If you’re blessed with fortitude and don’t mind learning something displeasing about yourself, look at the app on your phone that monitors how long you spend each day hunched over the small screen. If you’re like most people, you divide that amazing number of hours between checking email, killing time with dopey videos, engaging in pointless arguments on social media, and perhaps half a dozen other footling activities. Hours on your phone don’t include time on a tablet, or doing serious and productive work on your office computer. The point is that if you are like most people, your screen is hogging your time.
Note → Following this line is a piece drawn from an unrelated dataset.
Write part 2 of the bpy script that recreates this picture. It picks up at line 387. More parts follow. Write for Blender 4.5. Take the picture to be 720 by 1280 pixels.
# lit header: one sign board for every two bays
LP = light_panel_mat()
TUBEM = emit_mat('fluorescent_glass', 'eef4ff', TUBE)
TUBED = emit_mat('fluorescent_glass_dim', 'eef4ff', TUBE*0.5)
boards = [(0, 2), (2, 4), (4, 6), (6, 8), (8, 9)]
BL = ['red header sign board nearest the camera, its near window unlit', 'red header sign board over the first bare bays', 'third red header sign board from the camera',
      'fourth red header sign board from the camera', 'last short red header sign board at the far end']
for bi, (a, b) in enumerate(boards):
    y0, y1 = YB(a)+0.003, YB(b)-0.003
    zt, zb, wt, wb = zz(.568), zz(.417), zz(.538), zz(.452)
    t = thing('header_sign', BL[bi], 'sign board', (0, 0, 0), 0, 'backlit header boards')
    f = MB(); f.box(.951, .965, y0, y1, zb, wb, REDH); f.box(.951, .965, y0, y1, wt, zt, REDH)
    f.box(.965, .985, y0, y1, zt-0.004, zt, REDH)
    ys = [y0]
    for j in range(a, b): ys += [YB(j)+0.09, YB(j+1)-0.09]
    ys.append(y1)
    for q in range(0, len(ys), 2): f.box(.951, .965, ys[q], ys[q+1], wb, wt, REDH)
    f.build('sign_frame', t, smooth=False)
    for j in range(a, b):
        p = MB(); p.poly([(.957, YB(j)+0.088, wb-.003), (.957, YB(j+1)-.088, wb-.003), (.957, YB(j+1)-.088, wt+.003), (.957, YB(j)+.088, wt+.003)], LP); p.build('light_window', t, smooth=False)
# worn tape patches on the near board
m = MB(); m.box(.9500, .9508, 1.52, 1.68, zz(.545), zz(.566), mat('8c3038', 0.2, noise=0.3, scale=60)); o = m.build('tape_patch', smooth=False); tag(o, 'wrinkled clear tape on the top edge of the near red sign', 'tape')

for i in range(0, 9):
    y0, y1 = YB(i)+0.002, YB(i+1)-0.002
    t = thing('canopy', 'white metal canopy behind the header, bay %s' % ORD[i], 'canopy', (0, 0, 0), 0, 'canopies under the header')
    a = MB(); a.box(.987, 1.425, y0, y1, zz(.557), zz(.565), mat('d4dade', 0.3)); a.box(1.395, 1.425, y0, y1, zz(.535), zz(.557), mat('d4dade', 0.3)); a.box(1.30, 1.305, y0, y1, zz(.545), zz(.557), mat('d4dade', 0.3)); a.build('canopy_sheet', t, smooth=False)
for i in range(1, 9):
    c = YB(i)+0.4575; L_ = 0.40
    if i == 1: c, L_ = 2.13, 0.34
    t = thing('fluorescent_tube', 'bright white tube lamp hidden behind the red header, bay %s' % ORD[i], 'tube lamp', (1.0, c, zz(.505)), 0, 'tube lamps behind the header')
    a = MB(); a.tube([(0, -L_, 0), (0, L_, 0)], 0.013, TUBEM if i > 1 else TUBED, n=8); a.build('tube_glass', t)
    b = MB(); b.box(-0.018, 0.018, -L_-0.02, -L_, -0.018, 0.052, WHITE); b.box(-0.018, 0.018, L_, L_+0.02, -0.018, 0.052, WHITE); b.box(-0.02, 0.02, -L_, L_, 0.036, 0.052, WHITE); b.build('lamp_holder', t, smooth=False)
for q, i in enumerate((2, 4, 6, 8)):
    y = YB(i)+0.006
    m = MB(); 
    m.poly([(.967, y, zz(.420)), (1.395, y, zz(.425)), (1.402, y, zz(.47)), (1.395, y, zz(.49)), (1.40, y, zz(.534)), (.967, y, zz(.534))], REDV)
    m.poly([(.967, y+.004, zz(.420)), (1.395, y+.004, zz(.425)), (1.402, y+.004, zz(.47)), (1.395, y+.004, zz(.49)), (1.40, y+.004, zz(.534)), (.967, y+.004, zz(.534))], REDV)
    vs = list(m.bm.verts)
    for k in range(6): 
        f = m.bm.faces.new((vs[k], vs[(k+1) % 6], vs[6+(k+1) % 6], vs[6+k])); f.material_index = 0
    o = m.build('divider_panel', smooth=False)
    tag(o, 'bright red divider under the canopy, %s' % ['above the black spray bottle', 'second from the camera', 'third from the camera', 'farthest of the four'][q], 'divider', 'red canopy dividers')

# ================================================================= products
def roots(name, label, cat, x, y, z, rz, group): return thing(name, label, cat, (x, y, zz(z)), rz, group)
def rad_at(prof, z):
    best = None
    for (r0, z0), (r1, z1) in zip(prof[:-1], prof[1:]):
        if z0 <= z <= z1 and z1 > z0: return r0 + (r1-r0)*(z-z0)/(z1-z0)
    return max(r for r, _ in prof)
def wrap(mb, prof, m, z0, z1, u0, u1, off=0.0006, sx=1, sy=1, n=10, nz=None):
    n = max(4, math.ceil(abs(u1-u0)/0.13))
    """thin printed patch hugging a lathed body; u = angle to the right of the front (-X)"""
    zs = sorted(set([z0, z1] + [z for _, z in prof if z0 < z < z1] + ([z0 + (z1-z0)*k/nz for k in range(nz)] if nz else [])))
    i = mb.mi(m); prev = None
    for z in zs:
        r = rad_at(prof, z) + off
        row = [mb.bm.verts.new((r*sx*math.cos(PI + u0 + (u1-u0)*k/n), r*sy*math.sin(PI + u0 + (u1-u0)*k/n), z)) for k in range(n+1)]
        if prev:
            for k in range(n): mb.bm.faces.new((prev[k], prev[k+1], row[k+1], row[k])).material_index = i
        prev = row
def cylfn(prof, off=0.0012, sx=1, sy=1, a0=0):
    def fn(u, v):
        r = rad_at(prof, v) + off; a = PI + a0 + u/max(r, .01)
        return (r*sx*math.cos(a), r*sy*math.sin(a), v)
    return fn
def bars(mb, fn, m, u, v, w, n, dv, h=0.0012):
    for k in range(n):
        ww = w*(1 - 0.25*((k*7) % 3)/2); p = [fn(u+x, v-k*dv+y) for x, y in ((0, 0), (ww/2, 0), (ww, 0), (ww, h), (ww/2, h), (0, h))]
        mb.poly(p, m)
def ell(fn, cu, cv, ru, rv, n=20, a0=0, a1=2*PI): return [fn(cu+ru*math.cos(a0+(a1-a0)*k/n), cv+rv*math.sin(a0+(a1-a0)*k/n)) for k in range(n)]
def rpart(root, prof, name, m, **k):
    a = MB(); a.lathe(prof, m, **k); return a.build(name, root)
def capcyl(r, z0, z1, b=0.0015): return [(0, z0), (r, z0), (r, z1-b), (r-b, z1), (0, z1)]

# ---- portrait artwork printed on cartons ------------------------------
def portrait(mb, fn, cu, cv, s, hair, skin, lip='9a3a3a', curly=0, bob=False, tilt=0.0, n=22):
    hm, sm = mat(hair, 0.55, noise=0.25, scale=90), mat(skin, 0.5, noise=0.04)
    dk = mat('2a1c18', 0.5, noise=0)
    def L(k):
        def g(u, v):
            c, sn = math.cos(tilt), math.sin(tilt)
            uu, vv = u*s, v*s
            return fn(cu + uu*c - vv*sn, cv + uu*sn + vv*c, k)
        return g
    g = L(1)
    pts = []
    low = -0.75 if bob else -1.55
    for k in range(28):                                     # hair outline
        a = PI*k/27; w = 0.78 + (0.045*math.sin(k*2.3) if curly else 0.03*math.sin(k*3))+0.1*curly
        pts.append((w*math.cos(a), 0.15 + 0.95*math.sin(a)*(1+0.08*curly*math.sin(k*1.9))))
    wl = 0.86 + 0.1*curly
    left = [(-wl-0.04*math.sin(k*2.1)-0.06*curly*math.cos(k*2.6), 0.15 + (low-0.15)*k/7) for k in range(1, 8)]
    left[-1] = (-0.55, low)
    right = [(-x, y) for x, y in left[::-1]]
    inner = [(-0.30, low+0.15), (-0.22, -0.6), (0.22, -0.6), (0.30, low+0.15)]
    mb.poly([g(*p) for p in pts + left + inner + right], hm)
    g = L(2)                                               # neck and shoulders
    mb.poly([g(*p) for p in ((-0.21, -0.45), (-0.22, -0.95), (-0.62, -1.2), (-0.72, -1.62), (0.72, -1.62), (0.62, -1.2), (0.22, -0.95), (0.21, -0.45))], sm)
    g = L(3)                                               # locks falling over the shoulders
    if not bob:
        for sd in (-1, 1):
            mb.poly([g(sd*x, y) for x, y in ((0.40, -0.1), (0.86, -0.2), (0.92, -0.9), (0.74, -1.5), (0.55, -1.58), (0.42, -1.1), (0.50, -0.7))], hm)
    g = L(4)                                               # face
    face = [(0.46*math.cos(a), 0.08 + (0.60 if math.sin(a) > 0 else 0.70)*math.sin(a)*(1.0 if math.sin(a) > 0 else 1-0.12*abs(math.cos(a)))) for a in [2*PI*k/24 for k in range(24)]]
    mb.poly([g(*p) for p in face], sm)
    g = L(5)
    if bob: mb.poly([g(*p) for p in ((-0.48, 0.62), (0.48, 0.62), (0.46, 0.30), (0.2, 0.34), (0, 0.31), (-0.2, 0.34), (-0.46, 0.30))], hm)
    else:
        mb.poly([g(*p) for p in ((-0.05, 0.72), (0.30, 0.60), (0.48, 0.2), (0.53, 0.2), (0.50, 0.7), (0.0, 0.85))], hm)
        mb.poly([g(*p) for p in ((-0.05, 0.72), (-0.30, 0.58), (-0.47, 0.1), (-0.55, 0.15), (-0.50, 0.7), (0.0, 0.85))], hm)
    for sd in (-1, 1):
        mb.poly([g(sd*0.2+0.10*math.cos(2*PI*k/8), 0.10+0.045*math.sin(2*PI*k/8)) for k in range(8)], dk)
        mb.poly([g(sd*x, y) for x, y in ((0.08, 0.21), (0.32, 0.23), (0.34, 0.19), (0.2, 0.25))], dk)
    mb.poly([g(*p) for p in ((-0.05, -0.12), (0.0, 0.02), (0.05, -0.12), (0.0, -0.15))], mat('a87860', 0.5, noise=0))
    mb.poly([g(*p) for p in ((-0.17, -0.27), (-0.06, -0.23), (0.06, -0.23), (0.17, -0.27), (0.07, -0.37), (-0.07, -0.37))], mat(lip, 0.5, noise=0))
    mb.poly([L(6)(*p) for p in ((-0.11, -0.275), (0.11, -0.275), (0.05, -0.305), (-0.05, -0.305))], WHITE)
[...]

About six or seven years ago, I started an unscientific survey as I commuted to and from work in my car. I’d simply count people I saw through the windshield and noted the number who were using their phones. If I remember rightly, only about 1 in 5 people were on their phones when I started doing this, but within a short space of time, the number rose. Now at least half the people I see on Washington’s sidewalks, waiting at bus stops, pacing back and forth on a call, or, like me, driving their cars, are glued to their phones.
Now, accepting that we’re on the darned machines far too much, imagine a back door on all your gadgets allowing the malignant actor who made them to get in and note your every use of your machines, your every person you contact, all your passwords, and the social security number you’ve foolishly stored there.
It is no stretch to imagine it, as Zack Cooper and Eric Lorber make plain in our cover story, “Red Flags.” There is serious concern, that Washington is only now starting to address, that national security could be jeopardized by the fact that so much technology in the hands of the public is made by our strategic rival and likely future enemy, China. The biggest country in the world, with the second-biggest economy, run by a dictatorship, is relentless in its economic espionage and backdoor surveillance, and it is ushering in a new epoch of turbulent great-power relations.
Elsewhere this week, Daniel Allott explains how Republicans lost what was recently the deep-red bastion of Orange County, Calif., and draws conclusions about what the party must learn if it is to contain the damage and flourish in future elections.
Pascal-Emmanuel Gobry laments the sad demise of an oak tree. It’s not just any oak tree, but the one planted on the South Lawn of the White House in April 2018 by President Trump and President Emmanuel Macron of France. It was supposed to be a robust symbol of Franco-American amity, so one must hope both countries are doing spadework to preserve their fraternity and not letting it wilt with the desiccated plant.
Peter Tonguette sings the praises of his fellow nerds; Fred Barnes celebrates the triumph of Arthur Laffer; and Philip Klein skewers the dumbest conspiracy theory of them all: that Trump will refuse to leave the Oval Office if he is defeated in the presidential election next year.